C'est une première depuis le lancement de la monnaie unique. Le conseil des gouverneurs de la Banque centrale européenne (BCE) a décidé, jeudi 8 avril, de réduire de 0,5 point son principal taux directeur (taux de refinancement, Refi), qui passe ainsi de 3 % à 2,5 %. Cette mesure a été adoptée « à une très large majorité », a expliqué Wim Duisenberg, le président de la BCE. Bien que quelques voix discordantes se soient fait entendre, aucun vote formel n'a eu lieu au sein d'un conseil composé des onze présidents des banques centrales de la zone euro et des six membres du directoire de la BCE.
Attendue par une partie des marchés financiers, cette baisse a surpris par son ampleur.
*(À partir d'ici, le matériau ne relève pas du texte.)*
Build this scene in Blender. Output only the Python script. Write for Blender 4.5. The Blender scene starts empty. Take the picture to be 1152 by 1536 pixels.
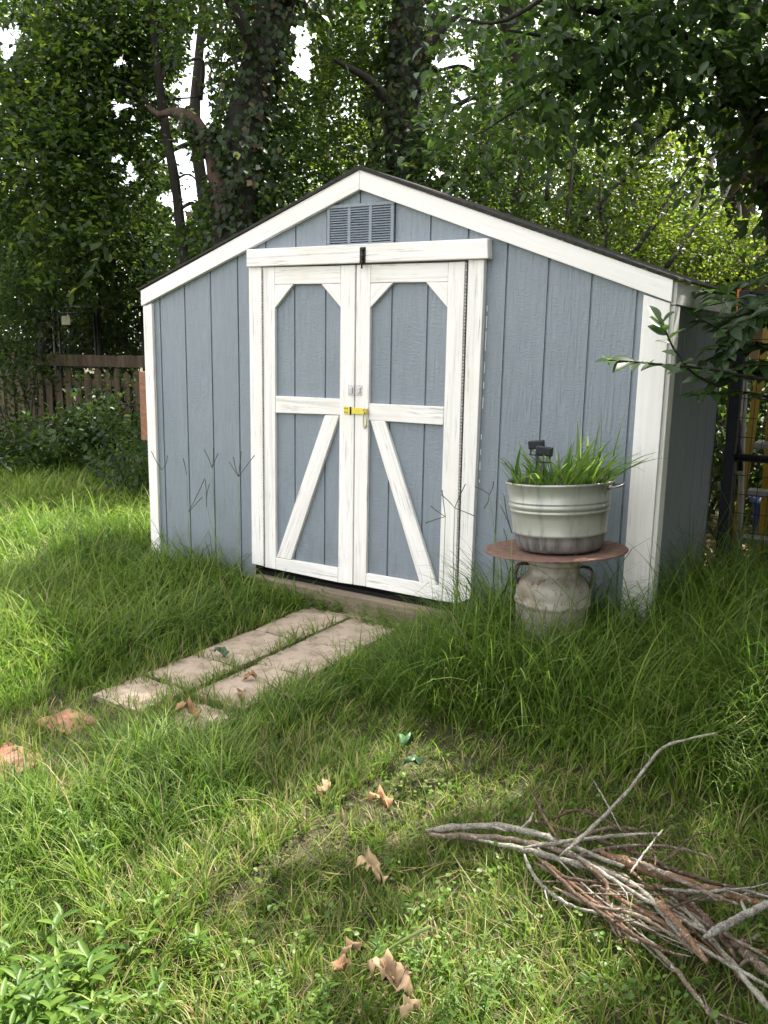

A la veille de la réunion, nombre d'économistes envisageaient plutôt une réduction de 0,25 point. Ce mouvement, a précisé M. Duisenberg, cherche à désamorcer toute anticipation d'une prochaine baisse : « Nous voulions faire un geste aussi convaincant que possible parce que nous craignions qu'une baisse moins large ne soit interprétée comme la première étape d'un cycle de baisses des taux », a-t-il précisé. En outre, la BCE a modifié le corridor de taux d'intérêt encadrant la mise à disposition de liquidités aux banques : le taux de la facilité de dépôt passe de 2 % à 1,5 %, alors que le taux de la facilité de prêt descend à 3,5 %, contre 4,5 %.
CONJONCTURE PRÉOCCUPANTE
La principale explication de cette « surprise » est à chercher du côté d'une conjoncture européenne préoccupante. La décision « contribue à créer un environnement économique dans lequel le potentiel de croissance considérable de la zone euro pourrait être exploité », a observé le président de la BCE, relevant que « les prévisions de croissance s'étaient aggravées partout » lors d'un quatrième trimestre 1998. « La faiblesse est particulièrement apparente dans le secteur manufacturier, où la confiance s'est détériorée davantage encore » ; la création d'emplois a en outre connu « une certaine décélération », a constaté M. Duisenberg, qui n'a pas évoqué, à l'inverse des ses précédentes interventions, le bon niveau de confiance des consommateurs. Ce sombre tableau, confirmé par la Commission européenne, qui vient de revoir à la baisse ses perspectives de progression du produit intérieur brut des onze de l'euro en 1999 (à 2,2 %, contre 2,6 %, à l'automne), contraste d'autant plus avec « la forte croissance » des Etats-Unis.